Mathematically, convolution is an operation which combines the shapes of two functions into a third function, which takes on characteristics of both the input functions. In signal processing, this operation models how a system’s output will behave for a given input function. (1) This only works if the impulse response of a system is known.
An ideal impulse response is a function which characterizes the behavior of a system completely. As the name suggests, impulse responses are generated via sending an impulse (dirac delta function) through the system. It is possible to understand how this works when considering the frequency domain for an impulse function: an impulse’s spectrum ranges across all frequencies at a magnitude of 1. Next, it is understood that convolution in time is the same as multiplication in frequency, therefore if a system receives an impulse, the output will be the exact frequency behavior of that system, i.e. the impulse response.
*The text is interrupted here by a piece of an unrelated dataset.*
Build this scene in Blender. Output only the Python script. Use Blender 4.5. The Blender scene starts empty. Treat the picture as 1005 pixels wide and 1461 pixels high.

With the impulse response, an engineer may now model how a system will react to any input simply by convolving an input function with the impulse response. The frequency domain interpretation of this is that the magnitudes of the input function’s frequency will be scaled to the output characteristics of the system given in the impulse response.
Convolution has become a sort of buzzword in the field of audio applications. Technically, as previously discussed, convolution can be used to model how any sort of audio processing affects a signal. Nevertheless, in the Audio industry, most people are familiar with convolution in the context of Convolution Reverb. Convolution Reverb is a technique to simulate the acoustical reverberation of a space and apply it to an audio recording. This means that your recording can sound like it happened in a different space than it was captured in. A recent and famous example was when researchers at the Center for Computer Research in Music and Acoustics created a simulated acoustic of the Hagia Sophia, then had a vocal ensemble perform a traditional Byzantium piece with this simulated environment. (2)
This was possible because the researchers had characterized the acoustic response of the Hagia Sophia via Impulse Response recordings, which are essentially very short bursts of sound. Then, a live DSP plugin runs a continuous convolution on the input audio and generates the reverberation.
Deconvolution refers to the inverse operation of Convolution. Essentially, obtaining the input function from an output. Theoretically, this is possible if you have the output function and the impulse response as the multiplication in frequency instead becomes a division. In terms of audio, this would mean one could obtain the original sound that was played in a room without the sound of the room included. An example may be someone speaking a big stairwell, which is a highly reverberant space where the intelligibility is very low due to all of the reverberation smearing the transient information of the speech. If one captured the impulse response of the stairwell, it is theoretically possible to obtain a much clearer recording of their speech.
Our objective is to create a flexible and reliable reverberation deconvolution tool. This way, users can generate more intelligible recordings. This tool has a lot of potential in the realm of film, television, podcasting, and media in general. Often, audio recordings are made in acoustically untreated and unpredictable spaces so we would like to alleviate the detrimental impacts of these confounding variables on client’s audio.